In current stable versions of Firefox you pop-out video content from (supported) websites like YouTube and Amazon Prime manually, by clicking a button. Doing this enables you to continue watching content in a small, floating window while you switch tabs, minimise the browser, etc.
Picture-in-picture mode also allows you to pause/resume playback, see a progress bar, mute audio, enter full-screen, and even view subtitles — some features are streaming site/service dependant.
I find this feature super handy, and use it often when following along with a YouTube tutorial in an app or process (y’know, as I actually do it).
But the latest Firefox 130 Nightly build peps PIP up.
It has an option to automatically pop-out (supported) video content in picture-in-picture mode when you switch away from the tab the content is playing it, i.e., you don’t have to manually click the PIP button and then switch tab, you just switch tab.
And when you go back to the original tab, the video pops back-in to the player on the web page!
I find it a beautifully efficient approach — not one everyone is going to be as enthusiastic about it as me, which why it’s only an opt-in labs test and not a default, built-in behaviour for now.
Just wish I could set a default position for the PIP window.
As with many nightly feature tests, there’s no guarantee this new option will make it in to a stable build, or, if it does, which version it’ll land in – we’ve seen plenty of promising Firefox features end up adrift in a sea of other priorities.

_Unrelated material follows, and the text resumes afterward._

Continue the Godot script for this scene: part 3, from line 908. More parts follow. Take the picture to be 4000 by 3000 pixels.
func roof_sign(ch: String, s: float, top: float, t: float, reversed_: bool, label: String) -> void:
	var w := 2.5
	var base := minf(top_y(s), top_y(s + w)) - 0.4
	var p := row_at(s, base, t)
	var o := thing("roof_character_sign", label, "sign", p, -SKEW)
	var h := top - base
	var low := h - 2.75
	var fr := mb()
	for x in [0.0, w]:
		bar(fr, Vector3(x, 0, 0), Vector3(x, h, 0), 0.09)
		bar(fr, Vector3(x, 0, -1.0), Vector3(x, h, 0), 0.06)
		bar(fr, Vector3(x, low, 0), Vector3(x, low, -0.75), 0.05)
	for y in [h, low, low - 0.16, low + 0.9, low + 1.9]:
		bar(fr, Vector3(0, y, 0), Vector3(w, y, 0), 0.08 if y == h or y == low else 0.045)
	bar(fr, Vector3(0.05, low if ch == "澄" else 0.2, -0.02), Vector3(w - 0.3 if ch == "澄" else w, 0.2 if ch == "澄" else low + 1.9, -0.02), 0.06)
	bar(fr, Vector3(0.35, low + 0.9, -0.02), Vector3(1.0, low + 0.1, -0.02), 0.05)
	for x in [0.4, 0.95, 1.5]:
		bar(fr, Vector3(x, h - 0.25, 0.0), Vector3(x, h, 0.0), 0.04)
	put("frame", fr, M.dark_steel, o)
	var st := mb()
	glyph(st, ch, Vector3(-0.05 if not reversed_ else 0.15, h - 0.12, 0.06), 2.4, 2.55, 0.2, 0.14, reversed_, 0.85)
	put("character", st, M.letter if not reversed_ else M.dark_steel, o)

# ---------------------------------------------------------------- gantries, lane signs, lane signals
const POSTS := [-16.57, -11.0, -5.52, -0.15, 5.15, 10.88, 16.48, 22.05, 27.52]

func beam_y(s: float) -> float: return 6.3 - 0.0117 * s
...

If you fancy checking it out you can download the latest Firefox nightly build for Linux (or macOS or Windows, if you’re on those) from the Mozilla website.
Ubuntu users can also install Firefox Nightly from the Snap Store (requires switching to the --edge
channel), or by adding the official Mozilla APT repoand installing it from there, or download the latest nightly DEB from the Mozilla FTP server instead.
To try it, open Firefox Nightly, go to Settings, go the Labs section, locate the new ‘Picture-in-Picture: auto-open on tab switch’ option, check the box, and—bam: you’re good to go.